**WHAT THIS TASK INVOLVES**
Drop the pictures, then extract the listing word for word.

**SUPPLIED INFORMATION**
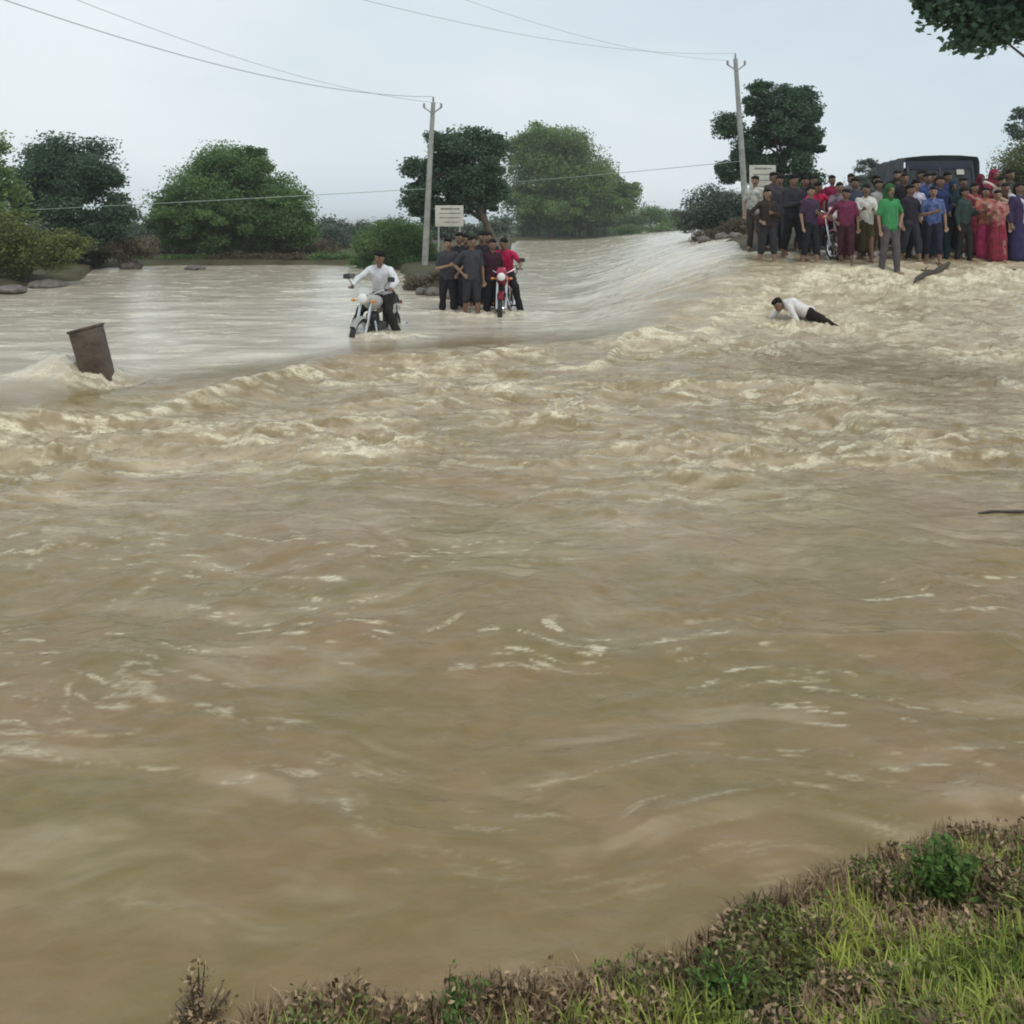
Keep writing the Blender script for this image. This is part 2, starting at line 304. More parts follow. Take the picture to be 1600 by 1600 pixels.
# ------------------------------------------------------------------ mesh building blocks
class MB:
    def __init__(s): s.bm = bmesh.new()
    def box(s, c, d, rot=None, bev=0.0, taper=1.0):
        r = bmesh.ops.create_cube(s.bm, size=1.0)['verts']
        for v in r:
            if v.co.z > 0: v.co.x *= taper; v.co.y *= taper
            v.co = Vector((v.co.x * d[0], v.co.y * d[1], v.co.z * d[2]))
        if bev:
            es = list({e for v in r for e in v.link_edges})
            rb = bmesh.ops.bevel(s.bm, geom=es, offset=bev, segments=2, affect='EDGES', profile=0.6)
            r = list({v for f in rb['faces'] for v in f.verts} | {v for v in r if v.is_valid})
        Mx = Matrix.Translation(Vector(c)) @ (rot if rot is not None else Matrix.Identity(4))
        for v in r: v.co = Mx @ v.co
        return s
    def tube(s, pts, rad, n=10, cap=True):
        pts = [Vector(p) for p in pts]; rads = rad if isinstance(rad, (list, tuple)) else [rad] * len(pts)
        rings = []; prev = None
        for i, p in enumerate(pts):
            d = (pts[min(i + 1, len(pts) - 1)] - pts[max(i - 1, 0)]).normalized()
            if prev is None: u = d.orthogonal().normalized()
            else: u = (prev - d * prev.dot(d)); u = u.normalized() if u.length > 1e-6 else d.orthogonal().normalized()
            prev = u; v = d.cross(u)
            rings.append([s.bm.verts.new(p + (u * math.cos(2 * math.pi * k / n) + v * math.sin(2 * math.pi * k / n)) * rads[i]) for k in range(n)])
        for a, b in zip(rings, rings[1:]):
            for k in range(n): s.bm.faces.new((a[k], a[(k + 1) % n], b[(k + 1) % n], b[k]))
        if cap:
            try: s.bm.faces.new(rings[0][::-1]); s.bm.faces.new(rings[-1])
            except ValueError: pass
        return s
    def caps(s, a, ra, b, rb, n=12):
        a = Vector(a); b = Vector(b); d = b - a
        if d.length < 1e-5: d = Vector((0, 0, 1e-3)); b = a + d
        dn = d.normalized(); pts = []; rr = []
        for t in (-90, -65, -40, -15): pts.append(a + dn * ra * math.sin(math.radians(t))); rr.append(max(ra * math.cos(math.radians(t)), ra * .03))
        for t in (15, 40, 65, 90): pts.append(b + dn * rb * math.sin(math.radians(t))); rr.append(max(rb * math.cos(math.radians(t)), rb * .03))
        return s.tube_fixed(pts, rr, dn, n)
    def tube_fixed(s, pts, rr, dn, n):
        u = dn.orthogonal().normalized(); v = dn.cross(u)
        rings = [[s.bm.verts.new(p + (u * math.cos(2 * math.pi * k / n) + v * math.sin(2 * math.pi * k / n)) * r) for k in range(n)] for p, r in zip(pts, rr)]
        for a, b in zip(rings, rings[1:]):
            for k in range(n): s.bm.faces.new((a[k], a[(k + 1) % n], b[(k + 1) % n], b[k]))
        s.bm.faces.new(rings[0][::-1]); s.bm.faces.new(rings[-1]); return s
    def ell(s, c, r, rot=None, u=16, v=10):
        vs = bmesh.ops.create_uvsphere(s.bm, u_segments=u, v_segments=v, radius=1)['verts']
        Mx = Matrix.Translation(Vector(c)) @ (rot if rot is not None else Matrix.Identity(4)) @ Matrix.Diagonal((r[0], r[1], r[2], 1))
        for q in vs: q.co = Mx @ q.co
        return s
    def lathe(s, prof, axis='X', c=(0, 0, 0), n=32):      # prof: (offset along axis, radius), closed loop
        rings = []
        for k in range(n):
            a = 2 * math.pi * k / n; ring = []
            for o, r in prof:
                if axis == 'X': p = (o, r * math.cos(a), r * math.sin(a))
                elif axis == 'Y': p = (r * math.cos(a), o, r * math.sin(a))
                else: p = (r * math.cos(a), r * math.sin(a), o)
                ring.append(s.bm.verts.new(Vector(p) + Vector(c)))
            rings.append(ring)
        m = len(prof)
        for k in range(n):
            a = rings[k]; b = rings[(k + 1) % n]
            for j in range(m): s.bm.faces.new((a[j], a[(j + 1) % m], b[(j + 1) % m], b[j]))
        return s
    def prism(s, poly, y0, y1):
        a = [s.bm.verts.new((x, y0, z)) for x, z in poly]; b = [s.bm.verts.new((x, y1, z)) for x, z in poly]
        s.bm.faces.new(a); s.bm.faces.new(b[::-1]); n = len(poly)
        for i in range(n): s.bm.faces.new((a[i], b[i], b[(i + 1) % n], a[(i + 1) % n]))
        return s
    def done(s, name, m, parent=None, smooth=True, auto=40):
        bmesh.ops.recalc_face_normals(s.bm, faces=s.bm.faces)
        me = bpy.data.meshes.new(name); s.bm.to_mesh(me); s.bm.free()
        o = link(name, me, m, parent, smooth)
        if smooth:
            me.set_sharp_from_angle(angle=math.radians(auto))
        return o
    def fused(s, name, m, parent=None, voxel=0.014, smooth_it=3, disp=0.0):
        bmesh.ops.recalc_face_normals(s.bm, faces=s.bm.faces)
        me = bpy.data.meshes.new(name + '_t'); s.bm.to_mesh(me); s.bm.free()
        t = bpy.data.objects.new('tmp', me); COL.objects.link(t)
        r = t.modifiers.new('r', 'REMESH'); r.mode = 'VOXEL'; r.voxel_size = voxel; r.use_smooth_shade = True
        sm = t.modifiers.new('s', 'SMOOTH'); sm.factor = .5; sm.iterations = smooth_it
        dg = bpy.context.evaluated_depsgraph_get(); dg.update()
        me2 = bpy.data.meshes.new_from_object(t.evaluated_get(dg)); me2.name = name
        me2.materials.clear()
        bpy.data.objects.remove(t); bpy.data.meshes.remove(me)
        if disp:
            n = len(me2.vertices); co = np.empty(n * 3, np.float32); me2.vertices.foreach_get('co', co); co = co.reshape(-1, 3)
            nn = np.empty(n * 3, np.float32); me2.vertices.foreach_get('normal', nn); nn = nn.reshape(-1, 3)
            sd_ = random.randint(0, 999)
            d = (vn(co[:, 0] * 14 + co[:, 1] * 9 + sd_, co[:, 2] * 9 + co[:, 1] * 5, sd_) - .5) * 2 * disp
            me2.vertices.foreach_set('co', (co + nn * d[:, None]).ravel()); me2.update()
        return link(name, me2, m, parent)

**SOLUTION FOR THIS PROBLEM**
Keep writing the Blender script for this image. This is part 2, starting at line 304. More parts follow. Take the picture to be 1600 by 1600 pixels.
# ------------------------------------------------------------------ mesh building blocks
class MB:
    def __init__(s): s.bm = bmesh.new()
    def box(s, c, d, rot=None, bev=0.0, taper=1.0):
        r = bmesh.ops.create_cube(s.bm, size=1.0)['verts']
        for v in r:
            if v.co.z > 0: v.co.x *= taper; v.co.y *= taper
            v.co = Vector((v.co.x * d[0], v.co.y * d[1], v.co.z * d[2]))
        if bev:
            es = list({e for v in r for e in v.link_edges})
            rb = bmesh.ops.bevel(s.bm, geom=es, offset=bev, segments=2, affect='EDGES', profile=0.6)
            r = list({v for f in rb['faces'] for v in f.verts} | {v for v in r if v.is_valid})
        Mx = Matrix.Translation(Vector(c)) @ (rot if rot is not None else Matrix.Identity(4))
        for v in r: v.co = Mx @ v.co
        return s
    def tube(s, pts, rad, n=10, cap=True):
        pts = [Vector(p) for p in pts]; rads = rad if isinstance(rad, (list, tuple)) else [rad] * len(pts)
        rings = []; prev = None
        for i, p in enumerate(pts):
            d = (pts[min(i + 1, len(pts) - 1)] - pts[max(i - 1, 0)]).normalized()
            if prev is None: u = d.orthogonal().normalized()
            else: u = (prev - d * prev.dot(d)); u = u.normalized() if u.length > 1e-6 else d.orthogonal().normalized()
            prev = u; v = d.cross(u)
            rings.append([s.bm.verts.new(p + (u * math.cos(2 * math.pi * k / n) + v * math.sin(2 * math.pi * k / n)) * rads[i]) for k in range(n)])
        for a, b in zip(rings, rings[1:]):
            for k in range(n): s.bm.faces.new((a[k], a[(k + 1) % n], b[(k + 1) % n], b[k]))
        if cap:
            try: s.bm.faces.new(rings[0][::-1]); s.bm.faces.new(rings[-1])
            except ValueError: pass
        return s
    def caps(s, a, ra, b, rb, n=12):
        a = Vector(a); b = Vector(b); d = b - a
        if d.length < 1e-5: d = Vector((0, 0, 1e-3)); b = a + d
        dn = d.normalized(); pts = []; rr = []
        for t in (-90, -65, -40, -15): pts.append(a + dn * ra * math.sin(math.radians(t))); rr.append(max(ra * math.cos(math.radians(t)), ra * .03))
        for t in (15, 40, 65, 90): pts.append(b + dn * rb * math.sin(math.radians(t))); rr.append(max(rb * math.cos(math.radians(t)), rb * .03))
        return s.tube_fixed(pts, rr, dn, n)
    def tube_fixed(s, pts, rr, dn, n):
        u = dn.orthogonal().normalized(); v = dn.cross(u)
        rings = [[s.bm.verts.new(p + (u * math.cos(2 * math.pi * k / n) + v * math.sin(2 * math.pi * k / n)) * r) for k in range(n)] for p, r in zip(pts, rr)]
        for a, b in zip(rings, rings[1:]):
            for k in range(n): s.bm.faces.new((a[k], a[(k + 1) % n], b[(k + 1) % n], b[k]))
        s.bm.faces.new(rings[0][::-1]); s.bm.faces.new(rings[-1]); return s
    def ell(s, c, r, rot=None, u=16, v=10):
        vs = bmesh.ops.create_uvsphere(s.bm, u_segments=u, v_segments=v, radius=1)['verts']
        Mx = Matrix.Translation(Vector(c)) @ (rot if rot is not None else Matrix.Identity(4)) @ Matrix.Diagonal((r[0], r[1], r[2], 1))
        for q in vs: q.co = Mx @ q.co
        return s
    def lathe(s, prof, axis='X', c=(0, 0, 0), n=32):      # prof: (offset along axis, radius), closed loop
        rings = []
        for k in range(n):
            a = 2 * math.pi * k / n; ring = []
            for o, r in prof:
                if axis == 'X': p = (o, r * math.cos(a), r * math.sin(a))
                elif axis == 'Y': p = (r * math.cos(a), o, r * math.sin(a))
                else: p = (r * math.cos(a), r * math.sin(a), o)
                ring.append(s.bm.verts.new(Vector(p) + Vector(c)))
            rings.append(ring)
        m = len(prof)
        for k in range(n):
            a = rings[k]; b = rings[(k + 1) % n]
            for j in range(m): s.bm.faces.new((a[j], a[(j + 1) % m], b[(j + 1) % m], b[j]))
        return s
    def prism(s, poly, y0, y1):
        a = [s.bm.verts.new((x, y0, z)) for x, z in poly]; b = [s.bm.verts.new((x, y1, z)) for x, z in poly]
        s.bm.faces.new(a); s.bm.faces.new(b[::-1]); n = len(poly)
        for i in range(n): s.bm.faces.new((a[i], b[i], b[(i + 1) % n], a[(i + 1) % n]))
        return s
    def done(s, name, m, parent=None, smooth=True, auto=40):
        bmesh.ops.recalc_face_normals(s.bm, faces=s.bm.faces)
        me = bpy.data.meshes.new(name); s.bm.to_mesh(me); s.bm.free()
        o = link(name, me, m, parent, smooth)
        if smooth:
            me.set_sharp_from_angle(angle=math.radians(auto))
        return o
    def fused(s, name, m, parent=None, voxel=0.014, smooth_it=3, disp=0.0):
        bmesh.ops.recalc_face_normals(s.bm, faces=s.bm.faces)
        me = bpy.data.meshes.new(name + '_t'); s.bm.to_mesh(me); s.bm.free()
        t = bpy.data.objects.new('tmp', me); COL.objects.link(t)
        r = t.modifiers.new('r', 'REMESH'); r.mode = 'VOXEL'; r.voxel_size = voxel; r.use_smooth_shade = True
        sm = t.modifiers.new('s', 'SMOOTH'); sm.factor = .5; sm.iterations = smooth_it
        dg = bpy.context.evaluated_depsgraph_get(); dg.update()
        me2 = bpy.data.meshes.new_from_object(t.evaluated_get(dg)); me2.name = name
        me2.materials.clear()
        bpy.data.objects.remove(t); bpy.data.meshes.remove(me)
        if disp:
            n = len(me2.vertices); co = np.empty(n * 3, np.float32); me2.vertices.foreach_get('co', co); co = co.reshape(-1, 3)
            nn = np.empty(n * 3, np.float32); me2.vertices.foreach_get('normal', nn); nn = nn.reshape(-1, 3)
            sd_ = random.randint(0, 999)
            d = (vn(co[:, 0] * 14 + co[:, 1] * 9 + sd_, co[:, 2] * 9 + co[:, 1] * 5, sd_) - .5) * 2 * disp
            me2.vertices.foreach_set('co', (co + nn * d[:, None]).ravel()); me2.update()
        return link(name, me2, m, parent)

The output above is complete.